Jakarta plans to evict more squatters near railways, dam

Mustaqim Adamrah, The Jakarta Post, Jakarta

The government and the Jakarta administration are planning to dismantle more than 15,000 shanties around railways and the Pluit dam in North Jakarta.

State-owned railway operator PT Kereta Api said Friday illegal properties around railways had disturbed its operations.

"We'll be dismantling approximately 5,220 illegal properties around railways in December, in line with the reviving of circle-line train operations," said the company's public relations head for operation district I, Akhmad Sujadi.

"The company and the city administration will work jointly every day on the evictions. Hopefully, all circle-line tracks will be cleared of shanties by the end of the year."

He said squatters occupied spaces alongside circle-line tracks because those spaces had gone unused for two decades due to low demand.

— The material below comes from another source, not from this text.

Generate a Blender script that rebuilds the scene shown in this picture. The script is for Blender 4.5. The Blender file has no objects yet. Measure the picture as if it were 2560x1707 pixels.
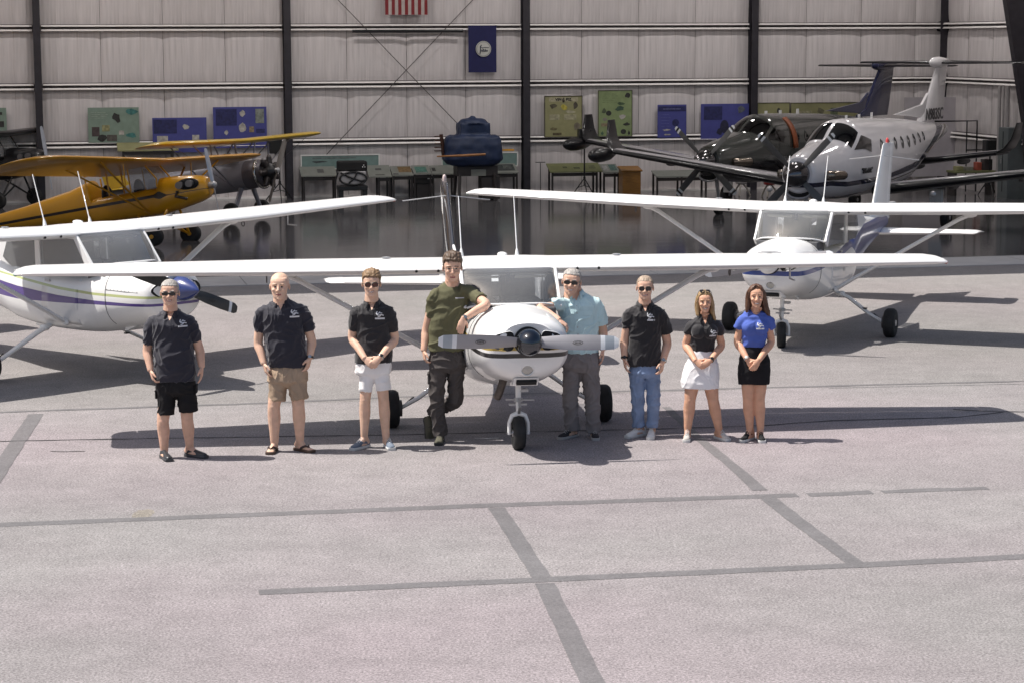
import bpy, bmesh, math, random
import numpy as np
from mathutils import Vector, Matrix, Euler, noise as mnoise
from mathutils.bvhtree import BVHTree
random.seed(7)
SC = bpy.context.scene
COL = SC.collection
PI = math.pi

# ------------------------------------------------------------------ camera
cd = bpy.data.cameras.new('camera')
cam = bpy.data.objects.new('camera', cd); COL.objects.link(cam)
cd.sensor_width = 36.0; cd.lens = 77.17; cd.clip_end = 3000; cd.clip_start = .1
CAM_H = 4.2423
cam.matrix_world = Matrix.Translation((0, 0, CAM_H)) @ Matrix.Rotation(PI/2 - .136, 4, 'X') @ Matrix.Rotation(-.004, 4, 'Z')
SC.camera = cam
# ------------------------------------------------------------------ sky, sun, exposure
SUN_EL, SHX, SHY = math.radians(62.0), 1.0, .0          # shadows run along +X
wd = bpy.data.worlds.new('World'); SC.world = wd; wd.use_nodes = True
wn_ = wd.node_tree; wn_.nodes.clear()
sky = wn_.nodes.new('ShaderNodeTexSky'); sky.sky_type = 'NISHITA'; sky.sun_disc = False
sky.dust_density = 3.0; sky.ozone_density = .6; sky.sun_elevation = SUN_EL; sky.sun_rotation = math.radians(-90)
bg = wn_.nodes.new('ShaderNodeBackground'); bg.inputs['Strength'].default_value = .088
wo = wn_.nodes.new('ShaderNodeOutputWorld')
wn_.links.new(sky.outputs[0], bg.inputs[0]); wn_.links.new(bg.outputs[0], wo.inputs[0])
sl = bpy.data.lights.new('sun', 'SUN'); sl.energy = 5.0; sl.angle = math.radians(.53); sl.color = (1, .955, .89)
so = bpy.data.objects.new('sun', sl); COL.objects.link(so)
sd = Vector((SHX*math.cos(SUN_EL), SHY*math.cos(SUN_EL), -math.sin(SUN_EL)))
so.rotation_euler = sd.to_track_quat('-Z', 'Y').to_euler(); so.location = (-20, 0, 40)
SC.view_settings.view_transform = 'Standard'; SC.view_settings.look = 'None'
SC.view_settings.exposure = .38; SC.view_settings.gamma = 1; SC.view_settings.use_curve_mapping = False

# ------------------------------------------------------------------ helpers
def tag(o, label, cat=None, group=None, kind=None):
    if label: o['label'] = label
    if cat: o['category'] = cat
    if group: o['group'] = group
    if kind: o['kind'] = kind
    return o

def thing(name, label, cat, loc=(0, 0, 0), rz=0.0, group=None, scale=1.0, rot=None):
    o = bpy.data.objects.new(name, None); COL.objects.link(o)
    o.location = loc; o.rotation_euler = rot if rot else (0, 0, rz); o.scale = (scale,)*3 if isinstance(scale, (int, float)) else scale
    o.empty_display_size = .2
    return tag(o, label, cat, group)

def copy_tree(o, parent=None):
    c = o.copy(); COL.objects.link(c)
    if parent: c.parent = parent
    for ch in list(o.children): copy_tree(ch, c)
    return c

def lin(r, g, b):
    f = lambda c: c/12.92 if c <= .04045 else ((c+.055)/1.055)**2.4
    return (f(r/255), f(g/255), f(b/255))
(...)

PT Kereta Api removed 120 shanties around Senen train station and Kemayoran train station, both in Central Jakarta, on Thursday, a day before the circle-line train was launched.

The company also dismantled 660 shanties around Gaplok traditional market in Central Jakarta in January this year, said Akhmad.

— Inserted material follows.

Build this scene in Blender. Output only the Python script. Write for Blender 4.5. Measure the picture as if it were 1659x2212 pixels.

The circle-line train runs through five municipalities, beginning at Manggarai train station in South Jakarta and stopping at nine other stations.

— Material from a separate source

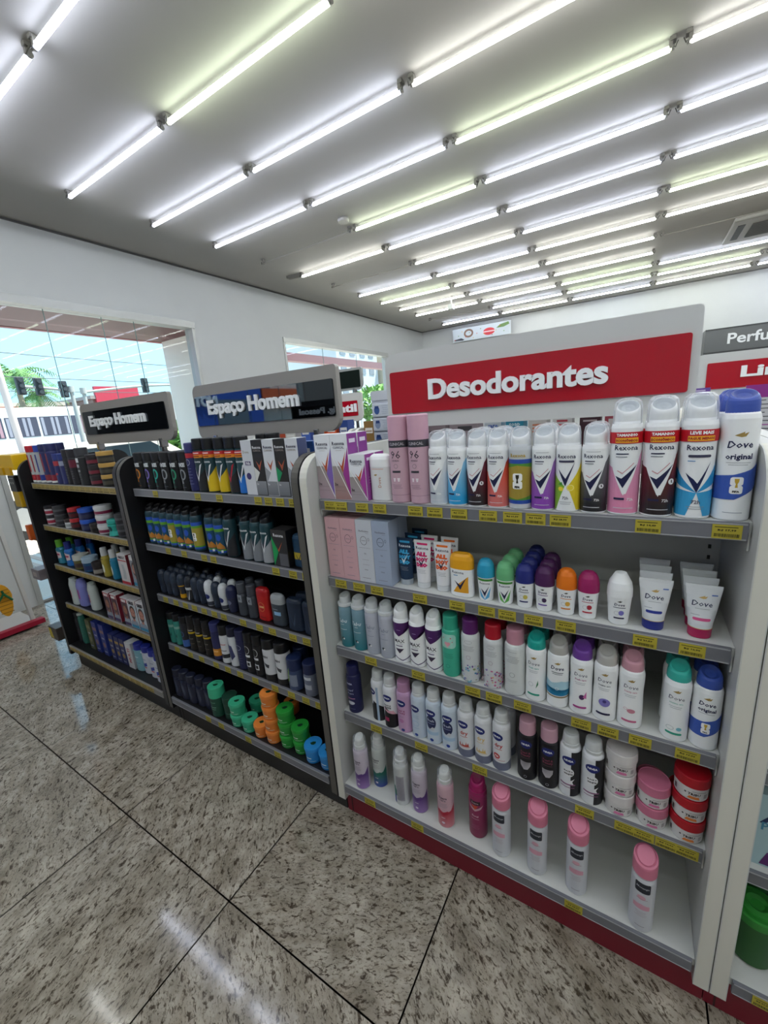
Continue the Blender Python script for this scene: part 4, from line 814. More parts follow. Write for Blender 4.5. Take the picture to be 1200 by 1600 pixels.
def hairbox(top,bot,skin,w=.075,h=.17,bg='8a8e98'): return lambda: box_part(w,.045,h,'d4d0d2',[('r',-w/2+.001,w/2-.001,h*.13,h*.85,bg),('r',-w/2+.001,w/2-.001,h*.84,h*.97,top),('r',-w/2+.001,w/2-.001,h*.02,h*.14,bot)]+face(None,0,w*1.15,h*.13,h*.68,skin,'4a3c38','8a96a8')+[('t','GRISI',0,h*.905,w*.7,'f0f0f0' if top != 'd4d0d2' else '2c2c34',dict(b=.05))],side='7a2030')
spec('redcarton','hair_dye_box','box','white and red hair dye carton', lambda: box_part(.085,.06,.165,'ccc8ca',[('r',-.042,.042,.128,.134,'b02434'),('t','GREY-7',0,.148,.06,'3a3a44',dict(b=.05)),('p',[(-.02,.03),(.01,.03),(.018,.07),(.008,.11),(-.014,.11),(-.008,.07)],'aeb4b8'),('r',-.042,.042,.002,.018,'b02434')],side='6c1c28'))
spec('bluecarton','hair_dye_box','box','white hair dye carton with blue base', hairbox('ccc8ca','2f88b0','b98a78',.07,.165))
spec('whitebottle','lotion_bottle','bottle','white rounded lotion bottle', lambda: bottle(.036,.024,.175,'b9c2c0','b9c2c0',[('r',-.018,-.006,.05,.1,'b03c58')],caph=.012,ca=.02,shoulder=.8))
spec('lilacbottle','lotion_bottle','bottle','lilac rounded lotion bottle', lambda: bottle(.044,.026,.175,'7c80c4','7c80c4',[('r',-.018,.004,.05,.11,'a04a90')],caph=.012,ca=.02,shoulder=.8))
spec('facered','hair_dye_box','box','hair dye carton with portrait and red top', hairbox('a82c38','3c2c5c','9c6a54',.066,.165,'54384a'))
spec('faceblue','hair_dye_box','box','hair dye carton with portrait and white top', hairbox('d4d0d2','2f88b0','b98070',.078,.165,'b8c4cc'))
spec('blackbottle','shampoo_bottle','bottle','black shampoo bottle', lambda: bottle(.028,.02,.205,'262428','1c1b1e',lines(0,.09,.03,3,'7a7880',.02),caph=.03,ca=.02))
spec('greenbottle','shampoo_bottle','bottle','dark green shampoo bottle', lambda: bottle(.028,.02,.21,'2c6458','b8bcb8',lines(0,.09,.03,3,'7aa498',.02),caph=.012,ca=.02))
def cart(c,acc,h=.2,w=.055): return lambda: box_part(w,.05,h,c,[('r',-w*.42,w*.42,h*.72,h*.82,acc),('e',0,h*.34,w*.28,h*.09,acc),('t','COR',0,h*.56,w*.6,'c8ccd8',dict(b=.05)),('r',-w*.3,w*.3,h*.1,h*.14,'9aa4c0')])
spec('olivebox','hair_dye_box','box','olive hair dye carton', cart('55583c','7c7c58'))
spec('navybox','hair_dye_box','box','tall navy hair dye carton', cart('2a3880','8a6a6c',.205))
spec('nighbox','hair_dye_box','box','short navy hair dye carton', cart('2c3264','a88a4c',.165,.05))
spec('whitecarton','hair_dye_box','box','white carton with red writing', lambda: box_part(.062,.055,.16,'c4c4c6',[('t','MULTI',0,.08,.09,'a84454',dict(rot=1,b=.04))],side='a8a8ac'))
spec('tealshampoo','shampoo_bottle','bottle','pale teal shampoo bottle with blue cap', lambda: bottle(.036,.024,.165,'7aa8b4','26308c',[('r',-.02,.02,.05,.052,'3c4c98'),('r',-.014,.014,.085,.09,'c8dce0')],caph=.035,ca=.03))
spec('whiteshampoo','shampoo_bottle','bottle','white shampoo bottle with blue cap', lambda: bottle(.034,.024,.165,'c4c8d4','26308c',[('p',[(-.016,.04),(.016,.05),(.016,.07),(-.016,.06)],'3040a0'),('r',-.012,.012,.036,.042,'b83040'),('r',-.014,.014,.085,.09,'8a94b0')],caph=.035,ca=.03))
spec('medbox','medicine_box','box','large white and purple carton', lambda: box_part(.15,.10,.185,'a8c4cc',[('t','A4',-.030,.13,.06,'22305a',dict(b=.04,sh=.2)),('t','PLUS',-.026,.106,.06,'4a8aa8',dict(b=.02)),('p',[(-.05,.005),(.07,.005),(.07,.05),(.02,.062),(-.04,.04)],'5a2468'),('p',[(-.04,.088),(-.02,.07),(.0,.078),(.02,.06),(.04,.082),(.03,.05),(-.03,.055)],'9a4a90'),('e',.01,.066,.014,.014,'c8902c')]))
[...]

The Jakarta Public Works Agency said it would "relocate" squatters currently living in the 10,000 shanties around Pluit dam in North Jakarta next year.

"The squatters around Pluit dam have been littering and clogging the dam," said the agency's water resources and coast development division head, I Gde Nyoman Soeandhi.

"The agency wants to relocate all 70,000 squatters living around dams and riverbanks next year because they have disturbed water flow. But we have a limited budget."

The implementation of the relocation plans, he said, would be the North Jakarta mayor's responsibility.

In response to future mass evictions, Urban Poor Consortium director Wardah Hafidz said both the government and the administration had breached the Habitat II Convention signed in Istanbul, Turkey, in 1996, and the Economic and Social Rights Convention, which Indonesia ratified.

The conventions, she said, prohibited governments from evicting squatters before providing them with "beneficial alternatives".

"What often happens is that either the government or the administration evicts squatters and leaves them with more miserable lives," said Wardah.

"Those evicted often are not able to reach the same social and economic levels they once had. They can't afford low-cost apartments either."

Such apartments, she said, were priced between Rp 90,000 (US$9.60) and Rp 190,000 a month, excluding water and electricity.